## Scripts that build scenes
----------
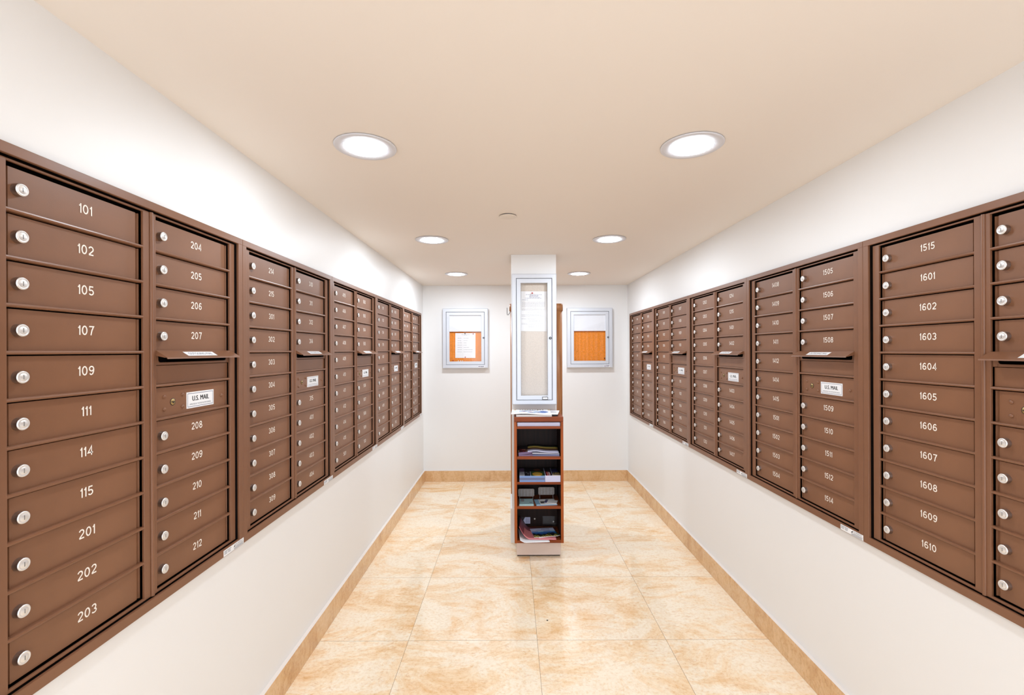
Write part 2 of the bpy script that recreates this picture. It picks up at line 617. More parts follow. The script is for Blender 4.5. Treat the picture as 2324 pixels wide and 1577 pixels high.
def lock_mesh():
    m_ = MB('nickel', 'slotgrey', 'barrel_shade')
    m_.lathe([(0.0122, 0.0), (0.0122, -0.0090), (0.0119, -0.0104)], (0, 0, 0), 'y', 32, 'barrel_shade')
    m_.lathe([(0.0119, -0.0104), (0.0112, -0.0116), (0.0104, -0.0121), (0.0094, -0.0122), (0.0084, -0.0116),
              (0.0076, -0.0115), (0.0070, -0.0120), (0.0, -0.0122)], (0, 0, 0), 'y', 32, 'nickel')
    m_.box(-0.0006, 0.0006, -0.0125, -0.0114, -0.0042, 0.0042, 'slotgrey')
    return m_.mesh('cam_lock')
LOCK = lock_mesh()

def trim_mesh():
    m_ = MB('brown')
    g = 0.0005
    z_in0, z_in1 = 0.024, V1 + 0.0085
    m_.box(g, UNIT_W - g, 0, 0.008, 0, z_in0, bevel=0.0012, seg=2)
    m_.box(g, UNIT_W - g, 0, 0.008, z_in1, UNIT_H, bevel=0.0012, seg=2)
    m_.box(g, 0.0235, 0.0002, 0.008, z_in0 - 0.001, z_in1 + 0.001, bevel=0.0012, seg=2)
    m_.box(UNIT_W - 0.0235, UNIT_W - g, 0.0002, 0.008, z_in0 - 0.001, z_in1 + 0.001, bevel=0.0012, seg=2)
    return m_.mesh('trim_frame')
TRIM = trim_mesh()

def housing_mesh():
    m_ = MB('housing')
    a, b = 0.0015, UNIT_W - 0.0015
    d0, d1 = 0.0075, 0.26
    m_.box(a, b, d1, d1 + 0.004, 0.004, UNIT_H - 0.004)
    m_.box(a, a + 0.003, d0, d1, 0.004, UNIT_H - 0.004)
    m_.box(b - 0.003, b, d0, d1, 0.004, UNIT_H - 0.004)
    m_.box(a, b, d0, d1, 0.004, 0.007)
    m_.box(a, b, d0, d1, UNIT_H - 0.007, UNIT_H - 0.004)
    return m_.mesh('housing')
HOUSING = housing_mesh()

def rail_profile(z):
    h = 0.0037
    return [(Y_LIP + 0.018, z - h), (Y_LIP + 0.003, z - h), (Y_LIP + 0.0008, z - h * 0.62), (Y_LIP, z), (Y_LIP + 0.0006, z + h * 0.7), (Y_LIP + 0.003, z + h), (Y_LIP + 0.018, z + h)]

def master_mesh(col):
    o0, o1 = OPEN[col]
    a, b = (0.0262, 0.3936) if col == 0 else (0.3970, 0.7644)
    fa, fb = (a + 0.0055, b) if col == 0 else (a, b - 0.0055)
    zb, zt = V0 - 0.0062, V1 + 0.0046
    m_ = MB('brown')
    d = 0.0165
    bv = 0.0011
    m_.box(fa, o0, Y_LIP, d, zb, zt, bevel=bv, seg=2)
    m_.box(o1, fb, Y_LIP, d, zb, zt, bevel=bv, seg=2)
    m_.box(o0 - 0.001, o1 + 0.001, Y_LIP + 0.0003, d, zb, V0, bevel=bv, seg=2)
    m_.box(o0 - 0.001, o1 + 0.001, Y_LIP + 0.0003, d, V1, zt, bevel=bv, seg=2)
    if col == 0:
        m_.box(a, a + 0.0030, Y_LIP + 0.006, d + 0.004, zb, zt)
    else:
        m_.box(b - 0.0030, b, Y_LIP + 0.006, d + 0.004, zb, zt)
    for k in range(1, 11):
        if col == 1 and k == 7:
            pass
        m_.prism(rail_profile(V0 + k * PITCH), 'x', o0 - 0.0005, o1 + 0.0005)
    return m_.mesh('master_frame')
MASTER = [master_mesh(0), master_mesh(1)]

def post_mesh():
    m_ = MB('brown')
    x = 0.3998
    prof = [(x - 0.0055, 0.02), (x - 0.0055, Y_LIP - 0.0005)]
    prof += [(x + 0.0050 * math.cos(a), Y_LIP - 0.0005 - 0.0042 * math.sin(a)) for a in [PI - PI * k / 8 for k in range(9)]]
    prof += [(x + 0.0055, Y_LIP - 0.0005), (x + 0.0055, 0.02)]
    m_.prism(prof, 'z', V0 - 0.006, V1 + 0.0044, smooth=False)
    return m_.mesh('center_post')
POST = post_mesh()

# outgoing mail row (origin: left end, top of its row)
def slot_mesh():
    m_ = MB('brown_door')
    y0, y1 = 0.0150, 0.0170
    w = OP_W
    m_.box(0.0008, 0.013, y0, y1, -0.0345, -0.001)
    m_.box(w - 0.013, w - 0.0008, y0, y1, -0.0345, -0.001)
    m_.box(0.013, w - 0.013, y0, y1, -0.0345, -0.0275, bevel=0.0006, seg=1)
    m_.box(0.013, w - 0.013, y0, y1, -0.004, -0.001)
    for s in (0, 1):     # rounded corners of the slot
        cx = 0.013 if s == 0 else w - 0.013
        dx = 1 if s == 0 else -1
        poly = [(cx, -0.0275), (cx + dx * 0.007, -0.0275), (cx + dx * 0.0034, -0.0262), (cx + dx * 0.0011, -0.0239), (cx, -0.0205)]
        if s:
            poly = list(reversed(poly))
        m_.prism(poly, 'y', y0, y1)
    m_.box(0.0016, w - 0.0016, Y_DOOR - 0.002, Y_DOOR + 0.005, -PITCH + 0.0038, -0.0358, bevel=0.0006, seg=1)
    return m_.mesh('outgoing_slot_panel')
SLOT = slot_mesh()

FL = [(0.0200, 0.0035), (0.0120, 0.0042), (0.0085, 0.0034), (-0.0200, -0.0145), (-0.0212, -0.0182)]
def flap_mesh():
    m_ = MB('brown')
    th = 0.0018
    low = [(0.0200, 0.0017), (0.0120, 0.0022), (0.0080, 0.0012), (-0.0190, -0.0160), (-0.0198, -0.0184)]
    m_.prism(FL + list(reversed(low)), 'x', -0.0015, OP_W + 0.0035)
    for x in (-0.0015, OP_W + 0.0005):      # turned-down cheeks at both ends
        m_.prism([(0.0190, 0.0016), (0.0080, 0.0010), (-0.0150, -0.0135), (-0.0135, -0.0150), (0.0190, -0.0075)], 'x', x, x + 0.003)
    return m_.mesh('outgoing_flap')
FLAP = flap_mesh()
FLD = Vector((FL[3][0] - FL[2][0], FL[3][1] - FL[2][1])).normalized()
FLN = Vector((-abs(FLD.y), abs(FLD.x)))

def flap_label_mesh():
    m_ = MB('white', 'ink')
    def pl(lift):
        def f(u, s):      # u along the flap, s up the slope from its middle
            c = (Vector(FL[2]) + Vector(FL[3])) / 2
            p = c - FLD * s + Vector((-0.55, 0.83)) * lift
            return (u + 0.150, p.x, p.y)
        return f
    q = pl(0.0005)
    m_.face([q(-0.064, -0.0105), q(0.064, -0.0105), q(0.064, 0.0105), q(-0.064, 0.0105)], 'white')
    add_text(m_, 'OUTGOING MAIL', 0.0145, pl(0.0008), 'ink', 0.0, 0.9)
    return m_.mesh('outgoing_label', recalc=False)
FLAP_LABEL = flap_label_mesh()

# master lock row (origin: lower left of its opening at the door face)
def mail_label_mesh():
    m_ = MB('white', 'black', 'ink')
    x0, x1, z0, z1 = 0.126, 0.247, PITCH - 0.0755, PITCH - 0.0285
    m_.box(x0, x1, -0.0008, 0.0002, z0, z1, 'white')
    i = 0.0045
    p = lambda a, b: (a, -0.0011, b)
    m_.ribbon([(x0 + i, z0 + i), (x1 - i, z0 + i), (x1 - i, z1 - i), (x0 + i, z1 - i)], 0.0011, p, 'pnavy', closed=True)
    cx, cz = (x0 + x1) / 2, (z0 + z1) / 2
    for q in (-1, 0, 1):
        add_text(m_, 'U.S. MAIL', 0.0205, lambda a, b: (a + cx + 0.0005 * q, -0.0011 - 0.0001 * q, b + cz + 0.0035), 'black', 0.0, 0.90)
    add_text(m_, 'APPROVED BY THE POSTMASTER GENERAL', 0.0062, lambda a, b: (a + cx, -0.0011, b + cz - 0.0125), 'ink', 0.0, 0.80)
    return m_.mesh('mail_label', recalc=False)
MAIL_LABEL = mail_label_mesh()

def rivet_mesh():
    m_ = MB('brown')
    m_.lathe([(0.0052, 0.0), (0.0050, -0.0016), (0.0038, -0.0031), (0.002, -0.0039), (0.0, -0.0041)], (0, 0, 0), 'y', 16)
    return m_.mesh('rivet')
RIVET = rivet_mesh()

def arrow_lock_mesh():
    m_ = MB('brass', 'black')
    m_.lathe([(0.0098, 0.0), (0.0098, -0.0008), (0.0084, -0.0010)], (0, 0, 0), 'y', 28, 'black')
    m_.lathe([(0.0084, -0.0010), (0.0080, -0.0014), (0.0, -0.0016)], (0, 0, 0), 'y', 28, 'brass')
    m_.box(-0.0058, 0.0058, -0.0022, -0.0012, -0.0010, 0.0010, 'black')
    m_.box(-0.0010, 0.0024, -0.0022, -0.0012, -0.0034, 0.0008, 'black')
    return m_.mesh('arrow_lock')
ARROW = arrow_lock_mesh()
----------
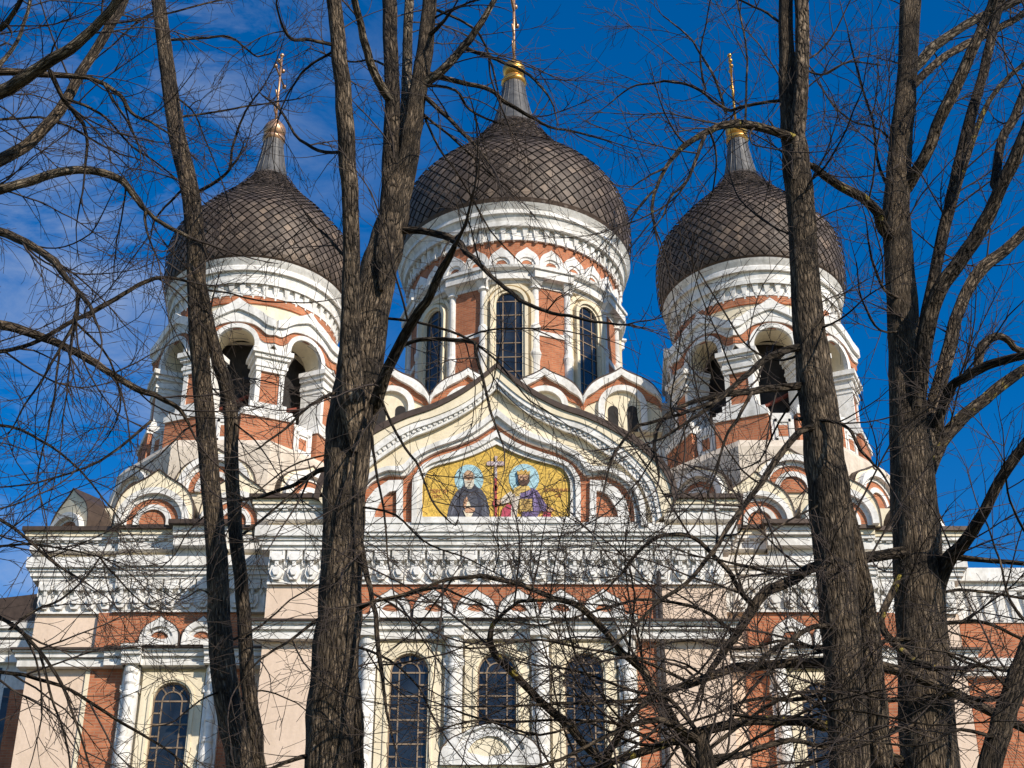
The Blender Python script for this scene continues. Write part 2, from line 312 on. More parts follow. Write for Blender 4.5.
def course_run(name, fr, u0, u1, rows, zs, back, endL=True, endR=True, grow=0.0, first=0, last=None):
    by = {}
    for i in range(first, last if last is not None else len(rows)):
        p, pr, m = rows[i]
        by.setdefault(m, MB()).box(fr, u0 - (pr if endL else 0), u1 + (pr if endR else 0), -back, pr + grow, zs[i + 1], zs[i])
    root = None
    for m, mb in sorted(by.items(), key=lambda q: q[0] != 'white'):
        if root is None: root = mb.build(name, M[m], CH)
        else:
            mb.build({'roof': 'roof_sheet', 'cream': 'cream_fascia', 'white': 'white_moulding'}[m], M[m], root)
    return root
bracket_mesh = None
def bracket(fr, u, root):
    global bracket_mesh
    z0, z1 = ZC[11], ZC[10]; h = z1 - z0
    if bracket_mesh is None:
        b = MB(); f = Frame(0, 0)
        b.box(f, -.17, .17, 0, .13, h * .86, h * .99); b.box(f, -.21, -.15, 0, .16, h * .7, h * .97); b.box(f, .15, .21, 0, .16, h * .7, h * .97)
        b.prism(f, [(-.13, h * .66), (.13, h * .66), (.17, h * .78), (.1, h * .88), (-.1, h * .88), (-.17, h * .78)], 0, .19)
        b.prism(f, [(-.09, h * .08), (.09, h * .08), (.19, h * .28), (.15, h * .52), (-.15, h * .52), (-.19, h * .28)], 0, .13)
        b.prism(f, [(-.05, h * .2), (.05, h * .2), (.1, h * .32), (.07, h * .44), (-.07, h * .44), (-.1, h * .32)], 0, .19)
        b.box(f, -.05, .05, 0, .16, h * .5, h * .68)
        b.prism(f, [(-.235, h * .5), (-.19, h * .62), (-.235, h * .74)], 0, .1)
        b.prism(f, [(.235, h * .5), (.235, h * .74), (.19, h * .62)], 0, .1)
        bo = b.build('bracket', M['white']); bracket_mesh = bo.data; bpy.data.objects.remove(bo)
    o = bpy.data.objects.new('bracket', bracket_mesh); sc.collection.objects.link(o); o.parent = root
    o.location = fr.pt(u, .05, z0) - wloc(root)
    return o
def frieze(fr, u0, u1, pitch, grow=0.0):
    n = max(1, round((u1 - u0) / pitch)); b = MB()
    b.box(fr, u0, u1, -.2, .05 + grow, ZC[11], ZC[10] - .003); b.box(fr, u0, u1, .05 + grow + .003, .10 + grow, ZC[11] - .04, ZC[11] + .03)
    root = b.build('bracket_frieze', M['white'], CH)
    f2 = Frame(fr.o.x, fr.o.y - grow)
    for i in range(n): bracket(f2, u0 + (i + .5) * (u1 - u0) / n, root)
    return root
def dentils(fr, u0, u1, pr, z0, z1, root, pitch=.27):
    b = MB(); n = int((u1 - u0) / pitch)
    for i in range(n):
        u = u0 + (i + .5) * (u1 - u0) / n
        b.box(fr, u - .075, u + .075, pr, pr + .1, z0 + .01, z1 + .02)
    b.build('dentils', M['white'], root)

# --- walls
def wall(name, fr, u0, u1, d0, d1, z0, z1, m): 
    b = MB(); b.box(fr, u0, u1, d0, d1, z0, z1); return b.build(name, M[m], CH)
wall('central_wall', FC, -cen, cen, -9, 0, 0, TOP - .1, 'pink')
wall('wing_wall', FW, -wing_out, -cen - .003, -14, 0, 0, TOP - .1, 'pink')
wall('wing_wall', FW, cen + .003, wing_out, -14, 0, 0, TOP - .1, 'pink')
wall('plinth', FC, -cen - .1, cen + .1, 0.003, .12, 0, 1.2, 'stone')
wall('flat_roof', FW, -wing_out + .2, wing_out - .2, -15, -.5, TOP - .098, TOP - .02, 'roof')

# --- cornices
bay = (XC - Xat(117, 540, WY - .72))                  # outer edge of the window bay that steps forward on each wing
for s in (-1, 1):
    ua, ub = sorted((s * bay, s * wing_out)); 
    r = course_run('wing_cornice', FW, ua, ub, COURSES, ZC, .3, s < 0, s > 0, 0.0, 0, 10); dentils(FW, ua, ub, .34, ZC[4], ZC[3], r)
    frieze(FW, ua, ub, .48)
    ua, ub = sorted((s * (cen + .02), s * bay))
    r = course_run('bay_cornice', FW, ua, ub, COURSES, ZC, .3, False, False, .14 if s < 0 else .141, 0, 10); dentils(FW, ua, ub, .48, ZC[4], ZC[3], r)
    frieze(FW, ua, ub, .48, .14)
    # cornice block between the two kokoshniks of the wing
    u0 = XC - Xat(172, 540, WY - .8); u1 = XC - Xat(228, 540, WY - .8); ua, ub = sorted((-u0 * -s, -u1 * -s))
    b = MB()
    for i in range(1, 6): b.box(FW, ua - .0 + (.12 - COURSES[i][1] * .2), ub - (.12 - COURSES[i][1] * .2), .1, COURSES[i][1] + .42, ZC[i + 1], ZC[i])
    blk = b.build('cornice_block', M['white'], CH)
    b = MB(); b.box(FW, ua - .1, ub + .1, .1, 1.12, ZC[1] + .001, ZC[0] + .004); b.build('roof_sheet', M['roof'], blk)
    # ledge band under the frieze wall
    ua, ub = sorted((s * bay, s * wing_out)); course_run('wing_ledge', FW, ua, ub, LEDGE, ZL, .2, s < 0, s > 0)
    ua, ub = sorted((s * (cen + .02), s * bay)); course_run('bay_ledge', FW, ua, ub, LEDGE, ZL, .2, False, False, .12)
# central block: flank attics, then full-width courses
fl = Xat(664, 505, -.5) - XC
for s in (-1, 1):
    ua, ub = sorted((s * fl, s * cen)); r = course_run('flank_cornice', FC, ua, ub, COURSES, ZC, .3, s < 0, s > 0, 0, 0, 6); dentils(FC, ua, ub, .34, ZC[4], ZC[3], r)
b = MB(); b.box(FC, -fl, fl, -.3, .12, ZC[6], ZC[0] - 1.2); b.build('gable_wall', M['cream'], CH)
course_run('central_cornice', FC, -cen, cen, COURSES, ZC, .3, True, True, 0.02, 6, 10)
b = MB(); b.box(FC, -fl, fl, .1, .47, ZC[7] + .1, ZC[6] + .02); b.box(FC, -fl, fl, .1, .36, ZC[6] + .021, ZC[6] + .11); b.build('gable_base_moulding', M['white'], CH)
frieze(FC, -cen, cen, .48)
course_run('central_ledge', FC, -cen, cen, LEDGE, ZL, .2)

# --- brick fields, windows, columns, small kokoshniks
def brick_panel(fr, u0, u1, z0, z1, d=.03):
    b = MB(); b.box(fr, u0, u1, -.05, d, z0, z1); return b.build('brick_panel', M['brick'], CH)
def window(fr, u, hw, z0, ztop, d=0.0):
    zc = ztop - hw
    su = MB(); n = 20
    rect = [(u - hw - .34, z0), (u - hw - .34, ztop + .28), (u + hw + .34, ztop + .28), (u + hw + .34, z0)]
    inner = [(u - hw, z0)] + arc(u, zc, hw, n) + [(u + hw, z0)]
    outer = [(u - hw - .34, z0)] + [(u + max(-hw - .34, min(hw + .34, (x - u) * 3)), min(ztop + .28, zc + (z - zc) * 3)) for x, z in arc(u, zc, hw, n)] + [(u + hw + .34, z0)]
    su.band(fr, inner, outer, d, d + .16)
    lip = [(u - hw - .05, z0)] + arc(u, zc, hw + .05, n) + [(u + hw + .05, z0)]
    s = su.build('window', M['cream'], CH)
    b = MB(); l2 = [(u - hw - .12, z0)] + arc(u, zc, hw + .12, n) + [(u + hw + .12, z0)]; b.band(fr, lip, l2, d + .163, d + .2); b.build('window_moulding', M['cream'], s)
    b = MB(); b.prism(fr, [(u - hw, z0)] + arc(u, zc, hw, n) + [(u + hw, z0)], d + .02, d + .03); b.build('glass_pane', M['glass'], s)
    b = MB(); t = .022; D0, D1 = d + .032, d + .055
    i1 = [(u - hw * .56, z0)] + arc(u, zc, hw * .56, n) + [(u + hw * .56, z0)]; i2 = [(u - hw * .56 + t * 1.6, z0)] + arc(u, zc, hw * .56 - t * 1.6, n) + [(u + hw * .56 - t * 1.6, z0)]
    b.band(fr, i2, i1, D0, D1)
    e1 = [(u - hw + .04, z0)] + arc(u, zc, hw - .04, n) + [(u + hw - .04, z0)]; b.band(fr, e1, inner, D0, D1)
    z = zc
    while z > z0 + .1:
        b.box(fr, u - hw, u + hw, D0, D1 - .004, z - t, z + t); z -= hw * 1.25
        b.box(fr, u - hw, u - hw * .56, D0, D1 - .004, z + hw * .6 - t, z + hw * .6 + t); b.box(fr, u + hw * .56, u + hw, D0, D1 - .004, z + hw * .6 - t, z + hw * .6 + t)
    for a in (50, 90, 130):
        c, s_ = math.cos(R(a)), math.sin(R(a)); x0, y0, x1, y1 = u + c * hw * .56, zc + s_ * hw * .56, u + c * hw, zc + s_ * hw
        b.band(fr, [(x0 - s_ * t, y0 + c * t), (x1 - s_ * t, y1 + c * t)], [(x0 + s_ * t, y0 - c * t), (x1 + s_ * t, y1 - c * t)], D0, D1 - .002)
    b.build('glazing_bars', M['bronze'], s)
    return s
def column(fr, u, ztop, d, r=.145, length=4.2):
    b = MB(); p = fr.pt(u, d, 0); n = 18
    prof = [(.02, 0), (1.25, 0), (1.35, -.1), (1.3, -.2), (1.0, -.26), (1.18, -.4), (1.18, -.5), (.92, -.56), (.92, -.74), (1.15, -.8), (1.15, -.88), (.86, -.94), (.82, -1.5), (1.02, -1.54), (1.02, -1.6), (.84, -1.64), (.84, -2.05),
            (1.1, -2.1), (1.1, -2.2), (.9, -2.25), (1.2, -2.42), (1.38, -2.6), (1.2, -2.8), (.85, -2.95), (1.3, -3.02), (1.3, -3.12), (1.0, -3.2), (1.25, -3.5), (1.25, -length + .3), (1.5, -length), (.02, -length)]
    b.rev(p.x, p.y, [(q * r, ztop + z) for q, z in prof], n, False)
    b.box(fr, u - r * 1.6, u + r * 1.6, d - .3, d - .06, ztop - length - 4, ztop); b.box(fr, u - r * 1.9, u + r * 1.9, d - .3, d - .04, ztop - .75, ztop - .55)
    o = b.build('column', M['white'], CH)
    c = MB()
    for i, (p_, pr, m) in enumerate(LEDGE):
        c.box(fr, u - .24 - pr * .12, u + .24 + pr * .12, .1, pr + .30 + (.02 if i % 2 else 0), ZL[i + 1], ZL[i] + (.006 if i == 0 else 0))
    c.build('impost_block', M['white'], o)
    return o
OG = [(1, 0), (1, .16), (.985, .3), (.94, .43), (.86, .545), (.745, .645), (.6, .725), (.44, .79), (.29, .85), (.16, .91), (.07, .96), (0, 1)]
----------
In the listing above, find the line containing "Write part 2 of" and the line containing "return [(Y_LIP +", then repeat those two lines and everything between them exactly.

## Final result
Write part 2 of the bpy script that recreates this picture. It picks up at line 617. More parts follow. The script is for Blender 4.5. Treat the picture as 2324 pixels wide and 1577 pixels high.
def lock_mesh():
    m_ = MB('nickel', 'slotgrey', 'barrel_shade')
    m_.lathe([(0.0122, 0.0), (0.0122, -0.0090), (0.0119, -0.0104)], (0, 0, 0), 'y', 32, 'barrel_shade')
    m_.lathe([(0.0119, -0.0104), (0.0112, -0.0116), (0.0104, -0.0121), (0.0094, -0.0122), (0.0084, -0.0116),
              (0.0076, -0.0115), (0.0070, -0.0120), (0.0, -0.0122)], (0, 0, 0), 'y', 32, 'nickel')
    m_.box(-0.0006, 0.0006, -0.0125, -0.0114, -0.0042, 0.0042, 'slotgrey')
    return m_.mesh('cam_lock')
LOCK = lock_mesh()

def trim_mesh():
    m_ = MB('brown')
    g = 0.0005
    z_in0, z_in1 = 0.024, V1 + 0.0085
    m_.box(g, UNIT_W - g, 0, 0.008, 0, z_in0, bevel=0.0012, seg=2)
    m_.box(g, UNIT_W - g, 0, 0.008, z_in1, UNIT_H, bevel=0.0012, seg=2)
    m_.box(g, 0.0235, 0.0002, 0.008, z_in0 - 0.001, z_in1 + 0.001, bevel=0.0012, seg=2)
    m_.box(UNIT_W - 0.0235, UNIT_W - g, 0.0002, 0.008, z_in0 - 0.001, z_in1 + 0.001, bevel=0.0012, seg=2)
    return m_.mesh('trim_frame')
TRIM = trim_mesh()

def housing_mesh():
    m_ = MB('housing')
    a, b = 0.0015, UNIT_W - 0.0015
    d0, d1 = 0.0075, 0.26
    m_.box(a, b, d1, d1 + 0.004, 0.004, UNIT_H - 0.004)
    m_.box(a, a + 0.003, d0, d1, 0.004, UNIT_H - 0.004)
    m_.box(b - 0.003, b, d0, d1, 0.004, UNIT_H - 0.004)
    m_.box(a, b, d0, d1, 0.004, 0.007)
    m_.box(a, b, d0, d1, UNIT_H - 0.007, UNIT_H - 0.004)
    return m_.mesh('housing')
HOUSING = housing_mesh()

def rail_profile(z):
    h = 0.0037
    return [(Y_LIP + 0.018, z - h), (Y_LIP + 0.003, z - h), (Y_LIP + 0.0008, z - h * 0.62), (Y_LIP, z), (Y_LIP + 0.0006, z + h * 0.7), (Y_LIP + 0.003, z + h), (Y_LIP + 0.018, z + h)]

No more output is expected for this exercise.